• _Aim of the task_: Output the records exactly. Include every line.
START
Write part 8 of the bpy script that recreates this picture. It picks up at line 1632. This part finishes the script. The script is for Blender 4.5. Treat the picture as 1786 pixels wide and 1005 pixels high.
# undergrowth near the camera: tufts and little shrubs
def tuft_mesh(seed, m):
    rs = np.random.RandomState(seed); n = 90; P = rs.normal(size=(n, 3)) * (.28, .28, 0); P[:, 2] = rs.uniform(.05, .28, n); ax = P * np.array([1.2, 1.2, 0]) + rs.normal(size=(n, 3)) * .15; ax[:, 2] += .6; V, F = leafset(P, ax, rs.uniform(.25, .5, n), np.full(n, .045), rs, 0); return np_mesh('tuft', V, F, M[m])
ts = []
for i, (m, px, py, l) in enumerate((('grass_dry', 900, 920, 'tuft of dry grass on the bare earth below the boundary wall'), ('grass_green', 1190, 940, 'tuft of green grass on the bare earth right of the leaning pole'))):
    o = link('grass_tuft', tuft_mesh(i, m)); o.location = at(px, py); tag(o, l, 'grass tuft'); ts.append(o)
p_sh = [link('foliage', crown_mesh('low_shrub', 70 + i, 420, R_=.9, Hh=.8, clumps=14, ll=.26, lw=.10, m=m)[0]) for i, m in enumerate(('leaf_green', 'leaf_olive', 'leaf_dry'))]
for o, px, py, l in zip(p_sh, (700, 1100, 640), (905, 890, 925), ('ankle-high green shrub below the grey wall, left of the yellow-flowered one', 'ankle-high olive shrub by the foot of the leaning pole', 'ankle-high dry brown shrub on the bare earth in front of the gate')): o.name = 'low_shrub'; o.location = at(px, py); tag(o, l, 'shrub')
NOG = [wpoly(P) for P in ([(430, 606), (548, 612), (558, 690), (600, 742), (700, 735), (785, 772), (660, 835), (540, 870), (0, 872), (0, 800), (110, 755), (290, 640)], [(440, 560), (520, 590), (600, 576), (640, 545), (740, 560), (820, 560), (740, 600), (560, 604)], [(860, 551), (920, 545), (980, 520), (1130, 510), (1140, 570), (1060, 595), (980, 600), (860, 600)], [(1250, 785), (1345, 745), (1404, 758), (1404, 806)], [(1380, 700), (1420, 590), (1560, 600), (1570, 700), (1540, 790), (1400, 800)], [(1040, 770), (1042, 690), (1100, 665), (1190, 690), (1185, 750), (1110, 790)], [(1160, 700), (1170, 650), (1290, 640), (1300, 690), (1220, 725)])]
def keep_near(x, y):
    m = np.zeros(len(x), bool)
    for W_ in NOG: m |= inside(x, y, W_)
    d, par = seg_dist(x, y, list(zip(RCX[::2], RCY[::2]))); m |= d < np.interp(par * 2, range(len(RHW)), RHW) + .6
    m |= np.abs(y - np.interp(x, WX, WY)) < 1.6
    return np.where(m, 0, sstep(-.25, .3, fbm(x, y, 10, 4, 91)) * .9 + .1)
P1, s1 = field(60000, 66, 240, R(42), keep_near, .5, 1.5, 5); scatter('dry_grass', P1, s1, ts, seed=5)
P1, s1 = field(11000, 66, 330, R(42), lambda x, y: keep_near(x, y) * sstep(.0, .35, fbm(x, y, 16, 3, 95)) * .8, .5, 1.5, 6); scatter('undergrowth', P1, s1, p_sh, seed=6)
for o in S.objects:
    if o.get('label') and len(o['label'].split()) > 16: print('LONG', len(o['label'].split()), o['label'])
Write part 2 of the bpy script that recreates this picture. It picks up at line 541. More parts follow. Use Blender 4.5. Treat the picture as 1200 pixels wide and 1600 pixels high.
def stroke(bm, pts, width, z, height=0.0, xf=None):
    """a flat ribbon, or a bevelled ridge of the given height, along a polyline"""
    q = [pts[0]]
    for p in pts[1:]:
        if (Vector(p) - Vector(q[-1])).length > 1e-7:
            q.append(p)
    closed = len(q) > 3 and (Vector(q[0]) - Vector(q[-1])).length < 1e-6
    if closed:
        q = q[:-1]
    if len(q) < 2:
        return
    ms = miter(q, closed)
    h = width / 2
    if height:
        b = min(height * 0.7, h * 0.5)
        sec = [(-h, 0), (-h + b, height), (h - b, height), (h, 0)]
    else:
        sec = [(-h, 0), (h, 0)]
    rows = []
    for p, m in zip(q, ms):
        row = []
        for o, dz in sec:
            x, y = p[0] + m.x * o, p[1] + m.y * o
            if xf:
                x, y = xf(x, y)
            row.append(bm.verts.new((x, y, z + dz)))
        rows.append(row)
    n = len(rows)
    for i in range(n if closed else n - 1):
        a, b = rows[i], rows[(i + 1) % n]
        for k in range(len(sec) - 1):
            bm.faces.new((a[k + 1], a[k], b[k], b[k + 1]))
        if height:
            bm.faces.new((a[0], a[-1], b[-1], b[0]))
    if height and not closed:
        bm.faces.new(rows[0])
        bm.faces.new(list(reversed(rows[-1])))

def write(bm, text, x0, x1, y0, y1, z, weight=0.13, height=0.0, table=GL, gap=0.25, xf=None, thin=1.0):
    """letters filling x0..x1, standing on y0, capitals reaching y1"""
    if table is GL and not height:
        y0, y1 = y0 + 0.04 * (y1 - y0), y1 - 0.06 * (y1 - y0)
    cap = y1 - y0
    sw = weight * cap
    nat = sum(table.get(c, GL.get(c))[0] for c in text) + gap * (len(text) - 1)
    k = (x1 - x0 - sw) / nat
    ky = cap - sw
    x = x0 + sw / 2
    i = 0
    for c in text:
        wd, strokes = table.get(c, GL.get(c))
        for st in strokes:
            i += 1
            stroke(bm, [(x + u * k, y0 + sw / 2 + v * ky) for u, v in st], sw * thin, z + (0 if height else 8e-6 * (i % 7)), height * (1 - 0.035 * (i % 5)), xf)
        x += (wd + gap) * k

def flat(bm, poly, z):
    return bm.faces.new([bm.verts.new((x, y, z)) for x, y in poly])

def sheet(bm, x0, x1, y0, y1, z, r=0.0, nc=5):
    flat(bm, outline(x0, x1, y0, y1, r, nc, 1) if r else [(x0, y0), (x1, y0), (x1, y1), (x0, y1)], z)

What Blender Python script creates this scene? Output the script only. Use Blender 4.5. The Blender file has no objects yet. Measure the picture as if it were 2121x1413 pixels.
END
• _Response_:
Write part 8 of the bpy script that recreates this picture. It picks up at line 1632. This part finishes the script. The script is for Blender 4.5. Treat the picture as 1786 pixels wide and 1005 pixels high.
# undergrowth near the camera: tufts and little shrubs
def tuft_mesh(seed, m):
    rs = np.random.RandomState(seed); n = 90; P = rs.normal(size=(n, 3)) * (.28, .28, 0); P[:, 2] = rs.uniform(.05, .28, n); ax = P * np.array([1.2, 1.2, 0]) + rs.normal(size=(n, 3)) * .15; ax[:, 2] += .6; V, F = leafset(P, ax, rs.uniform(.25, .5, n), np.full(n, .045), rs, 0); return np_mesh('tuft', V, F, M[m])
ts = []
for i, (m, px, py, l) in enumerate((('grass_dry', 900, 920, 'tuft of dry grass on the bare earth below the boundary wall'), ('grass_green', 1190, 940, 'tuft of green grass on the bare earth right of the leaning pole'))):
    o = link('grass_tuft', tuft_mesh(i, m)); o.location = at(px, py); tag(o, l, 'grass tuft'); ts.append(o)
p_sh = [link('foliage', crown_mesh('low_shrub', 70 + i, 420, R_=.9, Hh=.8, clumps=14, ll=.26, lw=.10, m=m)[0]) for i, m in enumerate(('leaf_green', 'leaf_olive', 'leaf_dry'))]
for o, px, py, l in zip(p_sh, (700, 1100, 640), (905, 890, 925), ('ankle-high green shrub below the grey wall, left of the yellow-flowered one', 'ankle-high olive shrub by the foot of the leaning pole', 'ankle-high dry brown shrub on the bare earth in front of the gate')): o.name = 'low_shrub'; o.location = at(px, py); tag(o, l, 'shrub')
NOG = [wpoly(P) for P in ([(430, 606), (548, 612), (558, 690), (600, 742), (700, 735), (785, 772), (660, 835), (540, 870), (0, 872), (0, 800), (110, 755), (290, 640)], [(440, 560), (520, 590), (600, 576), (640, 545), (740, 560), (820, 560), (740, 600), (560, 604)], [(860, 551), (920, 545), (980, 520), (1130, 510), (1140, 570), (1060, 595), (980, 600), (860, 600)], [(1250, 785), (1345, 745), (1404, 758), (1404, 806)], [(1380, 700), (1420, 590), (1560, 600), (1570, 700), (1540, 790), (1400, 800)], [(1040, 770), (1042, 690), (1100, 665), (1190, 690), (1185, 750), (1110, 790)], [(1160, 700), (1170, 650), (1290, 640), (1300, 690), (1220, 725)])]
def keep_near(x, y):
    m = np.zeros(len(x), bool)
    for W_ in NOG: m |= inside(x, y, W_)
    d, par = seg_dist(x, y, list(zip(RCX[::2], RCY[::2]))); m |= d < np.interp(par * 2, range(len(RHW)), RHW) + .6
    m |= np.abs(y - np.interp(x, WX, WY)) < 1.6
    return np.where(m, 0, sstep(-.25, .3, fbm(x, y, 10, 4, 91)) * .9 + .1)
P1, s1 = field(60000, 66, 240, R(42), keep_near, .5, 1.5, 5); scatter('dry_grass', P1, s1, ts, seed=5)
P1, s1 = field(11000, 66, 330, R(42), lambda x, y: keep_near(x, y) * sstep(.0, .35, fbm(x, y, 16, 3, 95)) * .8, .5, 1.5, 6); scatter('undergrowth', P1, s1, p_sh, seed=6)
for o in S.objects:
    if o.get('label') and len(o['label'].split()) > 16: print('LONG', len(o['label'].split()), o['label'])
Write part 2 of the bpy script that recreates this picture. It picks up at line 541. More parts follow. Use Blender 4.5. Treat the picture as 1200 pixels wide and 1600 pixels high.
def stroke(bm, pts, width, z, height=0.0, xf=None):
    """a flat ribbon, or a bevelled ridge of the given height, along a polyline"""
    q = [pts[0]]
    for p in pts[1:]:
        if (Vector(p) - Vector(q[-1])).length > 1e-7:
            q.append(p)
    closed = len(q) > 3 and (Vector(q[0]) - Vector(q[-1])).length < 1e-6
    if closed:
        q = q[:-1]
    if len(q) < 2:
        return
    ms = miter(q, closed)
    h = width / 2
    if height:
        b = min(height * 0.7, h * 0.5)
        sec = [(-h, 0), (-h + b, height), (h - b, height), (h, 0)]
    else:
        sec = [(-h, 0), (h, 0)]
    rows = []
    for p, m in zip(q, ms):
        row = []
        for o, dz in sec:
            x, y = p[0] + m.x * o, p[1] + m.y * o
            if xf:
                x, y = xf(x, y)
            row.append(bm.verts.new((x, y, z + dz)))
        rows.append(row)
    n = len(rows)
    for i in range(n if closed else n - 1):
        a, b = rows[i], rows[(i + 1) % n]
        for k in range(len(sec) - 1):
            bm.faces.new((a[k + 1], a[k], b[k], b[k + 1]))
        if height:
            bm.faces.new((a[0], a[-1], b[-1], b[0]))
    if height and not closed:
        bm.faces.new(rows[0])
        bm.faces.new(list(reversed(rows[-1])))

def write(bm, text, x0, x1, y0, y1, z, weight=0.13, height=0.0, table=GL, gap=0.25, xf=None, thin=1.0):
    """letters filling x0..x1, standing on y0, capitals reaching y1"""
    if table is GL and not height:
        y0, y1 = y0 + 0.04 * (y1 - y0), y1 - 0.06 * (y1 - y0)
    cap = y1 - y0
    sw = weight * cap
    nat = sum(table.get(c, GL.get(c))[0] for c in text) + gap * (len(text) - 1)
    k = (x1 - x0 - sw) / nat
    ky = cap - sw
    x = x0 + sw / 2
    i = 0
    for c in text:
        wd, strokes = table.get(c, GL.get(c))
        for st in strokes:
            i += 1
            stroke(bm, [(x + u * k, y0 + sw / 2 + v * ky) for u, v in st], sw * thin, z + (0 if height else 8e-6 * (i % 7)), height * (1 - 0.035 * (i % 5)), xf)
        x += (wd + gap) * k

def flat(bm, poly, z):
    return bm.faces.new([bm.verts.new((x, y, z)) for x, y in poly])

def sheet(bm, x0, x1, y0, y1, z, r=0.0, nc=5):
    flat(bm, outline(x0, x1, y0, y1, r, nc, 1) if r else [(x0, y0), (x1, y0), (x1, y1), (x0, y1)], z)

What Blender Python script creates this scene? Output the script only. Use Blender 4.5. The Blender file has no objects yet. Measure the picture as if it were 2121x1413 pixels.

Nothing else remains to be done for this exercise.